Richmond company’s electric subs map seafloor for wind farms

Richmond company’s electric subs map seafloor for wind farms
Photo courtesy of Bedrock

By Kathy Chouteau

As the Biden administration looks to ramp up U.S. offshore wind capacity by 2030, a Richmond-based startup aims to help the effort using electric, autonomous submarines and software that maps the seafloor to help identify ideal sites for offshore wind farms, among other applications, according to a CNBC report.

Bedrock’s electric autonomous underwater vehicle (e-AUV) uses light-weight sonar and other sensors to collect data that it transmits to its own cloud-based service, according to the report.

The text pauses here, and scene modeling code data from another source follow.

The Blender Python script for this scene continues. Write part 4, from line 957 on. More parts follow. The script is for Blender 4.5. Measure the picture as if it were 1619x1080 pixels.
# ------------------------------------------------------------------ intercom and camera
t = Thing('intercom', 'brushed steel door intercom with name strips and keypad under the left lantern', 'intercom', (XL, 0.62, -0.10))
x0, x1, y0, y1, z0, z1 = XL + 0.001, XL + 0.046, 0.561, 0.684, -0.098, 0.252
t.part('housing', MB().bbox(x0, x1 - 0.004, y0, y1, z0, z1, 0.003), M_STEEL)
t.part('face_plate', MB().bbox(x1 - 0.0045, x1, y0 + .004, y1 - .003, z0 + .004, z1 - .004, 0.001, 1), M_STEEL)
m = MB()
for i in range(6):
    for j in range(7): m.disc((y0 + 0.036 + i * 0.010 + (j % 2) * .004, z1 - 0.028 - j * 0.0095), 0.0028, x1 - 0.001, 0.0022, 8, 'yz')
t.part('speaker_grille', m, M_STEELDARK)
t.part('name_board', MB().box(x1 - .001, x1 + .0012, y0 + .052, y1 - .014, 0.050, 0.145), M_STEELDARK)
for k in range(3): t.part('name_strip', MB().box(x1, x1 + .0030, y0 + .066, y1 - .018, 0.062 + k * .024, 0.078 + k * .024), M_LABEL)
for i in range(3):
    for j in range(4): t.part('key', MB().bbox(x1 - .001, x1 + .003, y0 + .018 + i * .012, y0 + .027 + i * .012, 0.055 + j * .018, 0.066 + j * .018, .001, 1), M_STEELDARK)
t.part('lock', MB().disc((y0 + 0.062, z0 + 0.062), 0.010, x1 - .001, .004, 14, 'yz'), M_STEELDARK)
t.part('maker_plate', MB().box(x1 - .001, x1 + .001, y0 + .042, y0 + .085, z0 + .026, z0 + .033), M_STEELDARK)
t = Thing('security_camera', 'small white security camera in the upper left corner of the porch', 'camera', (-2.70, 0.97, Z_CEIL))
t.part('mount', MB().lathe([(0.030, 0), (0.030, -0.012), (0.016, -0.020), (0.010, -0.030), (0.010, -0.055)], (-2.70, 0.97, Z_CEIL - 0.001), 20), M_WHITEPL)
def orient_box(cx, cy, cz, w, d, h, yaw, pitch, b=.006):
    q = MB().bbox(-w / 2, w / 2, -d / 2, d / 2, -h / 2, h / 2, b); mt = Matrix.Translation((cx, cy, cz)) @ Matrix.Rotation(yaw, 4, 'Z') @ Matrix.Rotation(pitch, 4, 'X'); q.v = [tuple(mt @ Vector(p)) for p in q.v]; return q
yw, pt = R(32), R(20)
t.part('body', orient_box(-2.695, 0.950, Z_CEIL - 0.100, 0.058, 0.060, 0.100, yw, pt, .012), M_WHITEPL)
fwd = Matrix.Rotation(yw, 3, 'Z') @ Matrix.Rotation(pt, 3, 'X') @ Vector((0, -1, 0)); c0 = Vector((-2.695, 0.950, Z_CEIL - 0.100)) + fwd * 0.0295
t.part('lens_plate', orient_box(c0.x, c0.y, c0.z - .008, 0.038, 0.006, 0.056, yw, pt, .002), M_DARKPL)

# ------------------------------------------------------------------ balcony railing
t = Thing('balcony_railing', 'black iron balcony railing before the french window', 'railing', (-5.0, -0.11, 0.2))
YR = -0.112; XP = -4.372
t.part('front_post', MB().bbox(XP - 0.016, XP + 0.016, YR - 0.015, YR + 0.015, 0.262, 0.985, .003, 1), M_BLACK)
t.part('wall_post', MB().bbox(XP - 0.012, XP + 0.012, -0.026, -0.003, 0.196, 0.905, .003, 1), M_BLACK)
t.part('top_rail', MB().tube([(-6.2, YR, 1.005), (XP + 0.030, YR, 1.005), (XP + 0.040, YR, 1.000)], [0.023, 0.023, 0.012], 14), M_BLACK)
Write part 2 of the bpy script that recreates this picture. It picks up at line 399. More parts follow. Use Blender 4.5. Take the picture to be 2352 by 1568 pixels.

Running on a lithium-ion battery that can be easily changed, Bedrock’s electric mini subs can run for 12- or 24-hour missions at a typical speed of 2 to 3 knots (under 5 mph) to conduct surveys up to 300 meters in depth, per CNBC.

Bedrock’s technology streamlines these types of marine surveys, which traditionally would utilize a crewed ship at a cost of hundreds of thousands of dollars and take up to a year, Bedrock Co-founder and CEO Anthony DiMare told CNBC.

DiMare is an entrepreneur and mechanical engineer who has teamed up on the venture with CTO Charlie Chiau, a former SpaceX systems integration engineer.